**Exercise instructions**
Take the listing from its first line through the line that contains "SC.camera = cam" and please retype those lines exactly, leaving out the pictures.

**Source material**
+++++

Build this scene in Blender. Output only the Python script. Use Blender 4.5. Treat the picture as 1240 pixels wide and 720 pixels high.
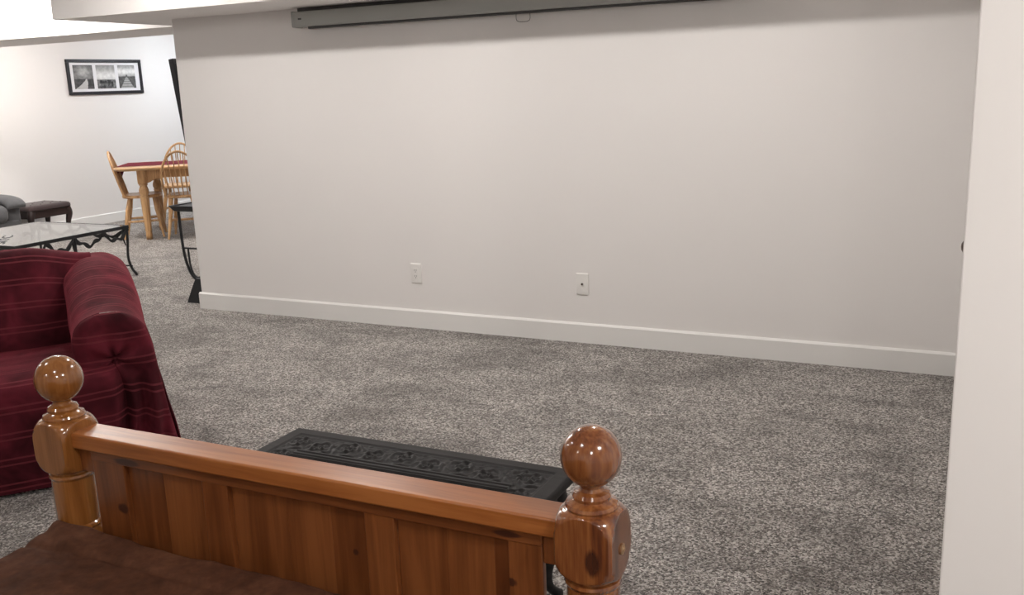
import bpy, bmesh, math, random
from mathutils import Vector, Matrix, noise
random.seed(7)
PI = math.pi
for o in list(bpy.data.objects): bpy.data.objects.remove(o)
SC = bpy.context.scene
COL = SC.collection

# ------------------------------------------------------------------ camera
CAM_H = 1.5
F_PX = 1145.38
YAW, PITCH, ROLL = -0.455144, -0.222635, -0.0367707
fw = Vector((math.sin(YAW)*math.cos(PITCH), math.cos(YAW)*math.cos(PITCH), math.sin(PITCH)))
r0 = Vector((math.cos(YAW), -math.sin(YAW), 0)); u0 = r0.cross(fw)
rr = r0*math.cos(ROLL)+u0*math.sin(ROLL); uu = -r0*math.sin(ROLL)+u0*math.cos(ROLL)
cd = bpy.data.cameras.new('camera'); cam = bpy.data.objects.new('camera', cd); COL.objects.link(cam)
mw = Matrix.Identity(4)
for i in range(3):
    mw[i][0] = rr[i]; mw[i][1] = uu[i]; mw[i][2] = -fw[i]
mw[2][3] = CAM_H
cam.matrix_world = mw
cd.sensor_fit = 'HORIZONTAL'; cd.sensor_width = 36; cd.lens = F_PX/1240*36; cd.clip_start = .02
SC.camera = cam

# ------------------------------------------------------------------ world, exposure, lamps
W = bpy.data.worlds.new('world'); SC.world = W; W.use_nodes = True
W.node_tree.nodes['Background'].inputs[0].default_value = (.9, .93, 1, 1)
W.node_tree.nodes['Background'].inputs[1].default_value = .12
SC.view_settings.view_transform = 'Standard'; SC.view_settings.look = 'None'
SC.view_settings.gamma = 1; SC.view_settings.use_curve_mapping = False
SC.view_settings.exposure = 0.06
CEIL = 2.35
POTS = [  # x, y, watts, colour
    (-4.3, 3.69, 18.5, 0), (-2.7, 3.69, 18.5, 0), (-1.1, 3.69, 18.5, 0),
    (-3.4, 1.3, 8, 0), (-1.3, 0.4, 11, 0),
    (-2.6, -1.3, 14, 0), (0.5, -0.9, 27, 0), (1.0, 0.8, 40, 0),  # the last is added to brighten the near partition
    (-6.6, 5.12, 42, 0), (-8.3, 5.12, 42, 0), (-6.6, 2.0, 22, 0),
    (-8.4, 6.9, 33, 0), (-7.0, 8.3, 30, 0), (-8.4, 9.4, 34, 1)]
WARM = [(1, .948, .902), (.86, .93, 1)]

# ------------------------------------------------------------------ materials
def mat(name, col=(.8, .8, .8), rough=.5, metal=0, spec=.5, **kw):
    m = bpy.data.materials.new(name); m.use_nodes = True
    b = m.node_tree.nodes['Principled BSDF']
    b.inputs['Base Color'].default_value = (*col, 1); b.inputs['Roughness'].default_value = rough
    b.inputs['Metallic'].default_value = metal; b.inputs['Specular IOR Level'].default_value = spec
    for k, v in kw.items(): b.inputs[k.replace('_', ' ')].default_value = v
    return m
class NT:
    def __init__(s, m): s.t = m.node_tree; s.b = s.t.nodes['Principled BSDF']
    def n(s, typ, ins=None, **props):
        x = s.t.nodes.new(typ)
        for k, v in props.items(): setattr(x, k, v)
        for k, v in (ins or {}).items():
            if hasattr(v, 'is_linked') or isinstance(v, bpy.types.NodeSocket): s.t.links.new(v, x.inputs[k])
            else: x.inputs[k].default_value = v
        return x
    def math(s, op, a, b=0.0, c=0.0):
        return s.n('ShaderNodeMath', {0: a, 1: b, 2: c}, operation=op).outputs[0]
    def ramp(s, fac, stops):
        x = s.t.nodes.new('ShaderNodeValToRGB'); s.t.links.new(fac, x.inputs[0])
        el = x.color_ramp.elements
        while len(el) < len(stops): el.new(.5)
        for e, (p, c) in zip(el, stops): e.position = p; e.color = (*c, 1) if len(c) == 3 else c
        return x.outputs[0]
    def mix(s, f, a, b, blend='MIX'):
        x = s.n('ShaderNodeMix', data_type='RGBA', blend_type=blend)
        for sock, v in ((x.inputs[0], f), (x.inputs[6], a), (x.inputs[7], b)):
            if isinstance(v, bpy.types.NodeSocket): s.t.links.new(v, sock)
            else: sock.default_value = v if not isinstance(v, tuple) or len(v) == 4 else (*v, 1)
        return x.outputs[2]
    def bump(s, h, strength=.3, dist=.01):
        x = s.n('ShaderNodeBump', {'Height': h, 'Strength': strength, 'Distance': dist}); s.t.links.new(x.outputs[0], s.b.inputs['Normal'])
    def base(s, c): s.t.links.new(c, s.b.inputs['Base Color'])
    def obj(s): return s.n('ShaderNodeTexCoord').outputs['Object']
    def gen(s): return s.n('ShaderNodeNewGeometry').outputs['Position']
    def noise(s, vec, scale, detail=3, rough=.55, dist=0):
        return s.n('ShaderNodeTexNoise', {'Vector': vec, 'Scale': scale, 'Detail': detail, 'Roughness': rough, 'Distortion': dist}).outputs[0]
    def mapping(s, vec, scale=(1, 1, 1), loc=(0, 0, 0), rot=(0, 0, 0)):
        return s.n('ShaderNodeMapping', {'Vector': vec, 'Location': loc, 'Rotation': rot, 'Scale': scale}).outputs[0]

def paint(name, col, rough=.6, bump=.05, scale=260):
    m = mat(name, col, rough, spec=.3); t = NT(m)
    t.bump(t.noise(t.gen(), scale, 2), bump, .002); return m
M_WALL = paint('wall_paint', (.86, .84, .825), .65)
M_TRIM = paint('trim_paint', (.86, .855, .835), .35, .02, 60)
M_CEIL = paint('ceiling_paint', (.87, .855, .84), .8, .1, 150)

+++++

**Solution for this exercise**
Build this scene in Blender. Output only the Python script. Use Blender 4.5. Treat the picture as 1240 pixels wide and 720 pixels high.
import bpy, bmesh, math, random
from mathutils import Vector, Matrix, noise
random.seed(7)
PI = math.pi
for o in list(bpy.data.objects): bpy.data.objects.remove(o)
SC = bpy.context.scene
COL = SC.collection

# ------------------------------------------------------------------ camera
CAM_H = 1.5
F_PX = 1145.38
YAW, PITCH, ROLL = -0.455144, -0.222635, -0.0367707
fw = Vector((math.sin(YAW)*math.cos(PITCH), math.cos(YAW)*math.cos(PITCH), math.sin(PITCH)))
r0 = Vector((math.cos(YAW), -math.sin(YAW), 0)); u0 = r0.cross(fw)
rr = r0*math.cos(ROLL)+u0*math.sin(ROLL); uu = -r0*math.sin(ROLL)+u0*math.cos(ROLL)
cd = bpy.data.cameras.new('camera'); cam = bpy.data.objects.new('camera', cd); COL.objects.link(cam)
mw = Matrix.Identity(4)
for i in range(3):
    mw[i][0] = rr[i]; mw[i][1] = uu[i]; mw[i][2] = -fw[i]
mw[2][3] = CAM_H
cam.matrix_world = mw
cd.sensor_fit = 'HORIZONTAL'; cd.sensor_width = 36; cd.lens = F_PX/1240*36; cd.clip_start = .02
SC.camera = cam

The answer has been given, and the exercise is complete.